Day 6, Thursday June 6 2019
As soon as we arrived at the university, the advanced group went straight to the building room to start work on cutting out all the separate sections of fur. The head of my puppet was made up of 16 separate pieces. I spent most of the morning session sewing the pieces together. During the session, a reporter from the local paper came through the room with the director of the program. The reporter asked me questions about my experience over my four years at Beyond the Sock and how I have used the experience in my puppetry and teaching practice. The interview did slow my work down, and I had a particularly challenging build with the sheer number of fur pieces I had to put together, but I enjoyed talking about my work with the reporter.
3D printed mouth plate grip designed by Project Puppet.

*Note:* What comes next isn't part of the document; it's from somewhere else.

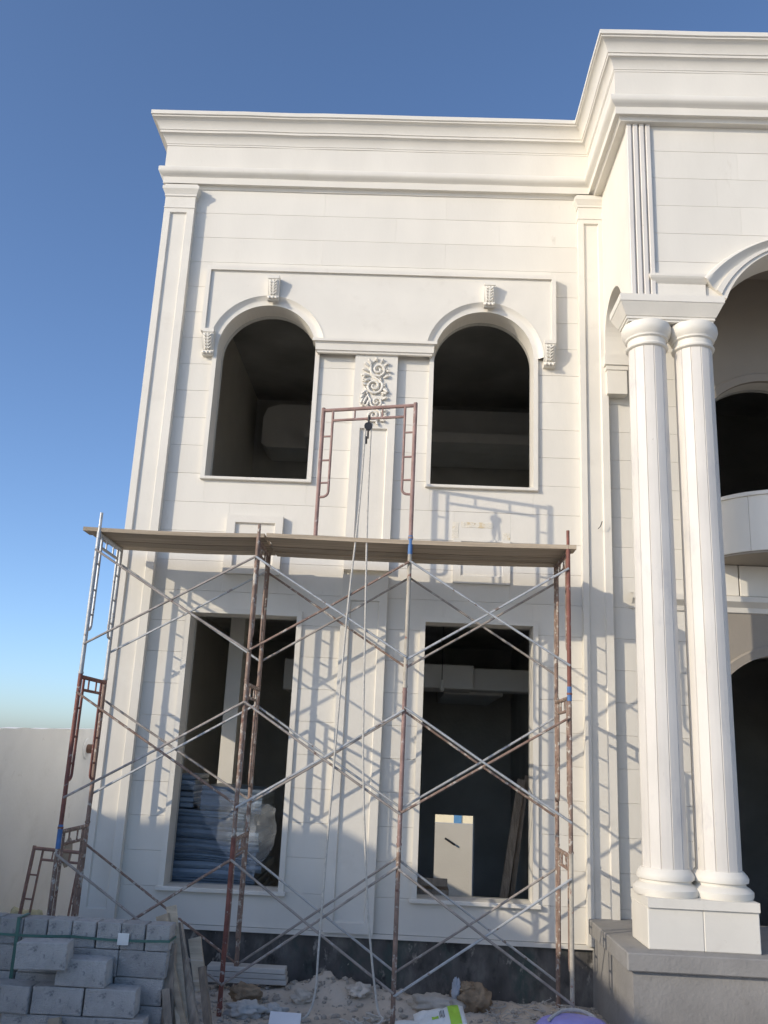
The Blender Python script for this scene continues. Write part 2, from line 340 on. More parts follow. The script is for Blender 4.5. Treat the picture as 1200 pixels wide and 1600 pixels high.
# raised field above the arches, with rim
SLAB = MB(); yf = -.085; RO = .745
edge = [(-2.66, XL-RO), (XL+RO, XR-RO), (XR+RO, 1.72)]
b = SLAB
for a, c_ in edge:
    if c_-a > .002: b.box(a, c_, yf, .03, SPR+.002, 8.64)
b.archwall(XL-RO, XL+RO, SPR+.002, 8.64, XL, SPR, RO, yf, .03, 48); b.archwall(XR-RO, XR+RO, SPR+.002, 8.64, XR, SPR, RO, yf, .03, 48)
b = SLAB.build('raised_field', MOULD, V)
r_ = MB(); r_.box(-2.70, 1.76, yf-.032, 0.0, 8.60, 8.655); r_.box(-2.70, -2.645, yf-.032, 0, 7.74, 8.60); r_.box(1.705, 1.76, yf-.032, 0, 7.72, 8.60)
r_.build('rim', MOULD, b)
# window surrounds
for nm, (a0, a1), xc in (('l', LW, XL), ('r', RW, XR)):
    b = MB(); b.arc(xc, SPR, [(RO, yf-.004), (RO-.012, yf-.004), (RO-.05, -.05), (RO-.075, -.042), (.62, -.042), (.62, .03)], n=56)
    ws = b.build('arch_surround', MOULD, V, smooth=True)
    for s, x in ((-1, a0), (1, a1)):
        MB().box(min(x, x+s*.055), max(x, x+s*.055), -.042, .03, SILL2, SPR).build('jamb', MOULD, ws)
    MB().cbox(a0-.06, a1+.06, -.05, .03, SILL2-.038, SILL2, .006).build('sill', MOULD, ws)
    b = MB(); b.box(a0-.06, a1+.06, -.03, .03, HEAD1, HEAD1+.06)
    ws = b.build('window_surround', MOULD, V)
    for s, x in ((-1, a0), (1, a1)):
        MB().box(min(x, x+s*.06), max(x, x+s*.06), -.03, .03, SILL1, HEAD1).build('jamb', MOULD, ws)
    MB().cbox(a0-.085, a1+.085, -.06, .03, SILL1-.045, SILL1, .006).build('sill', MOULD, ws)
# moulded band between the arches
b = MB(); xa, xb = LW[1]+.06, RW[0]-.06
prof = [(0,7.485),(.03,7.49),(.035,7.515),(.05,7.52),(.055,7.60),(.065,7.62),(.09,7.625),(.09,7.66),(.05,7.675),(0,7.68)]
b.sweep([(xa,-.0),(xa,-.085),(xb,-.085),(xb,-.0)], prof); b.build('string_band', MOULD, V)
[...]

Tricky bend join of the muzzle and face front.
Reverse doll joint nose assembly designed by Project Puppet
Inserting the reverse doll joint nose assembly into the foam head.
Inserting the foam padding inside the foam head.
Interior of joam head with padding
Finished foam head
Learning to right hand, and use live hand puppets.
Working in the Studio
In the afternoon performing session, the advanced group had the opportunity to learn how to puppeteer live hand puppets, and the concept of performing a right hand for a main puppeteer. I had the good fortune to right hand for my teacher. The exercise involved passing a roll of tape between each of the three characters. It was very challenging because I could not see a monitor, and my teacher is significantly taller than me. Many of the people in the advanced group, including myself all pulled up sore in the upper arm after the right handing exercise.
We had a casual get together in the hotel that night after dinner. I spent the evening sewing more of the pieces of the head fur together so that I could catch up to the rest of the group with my work.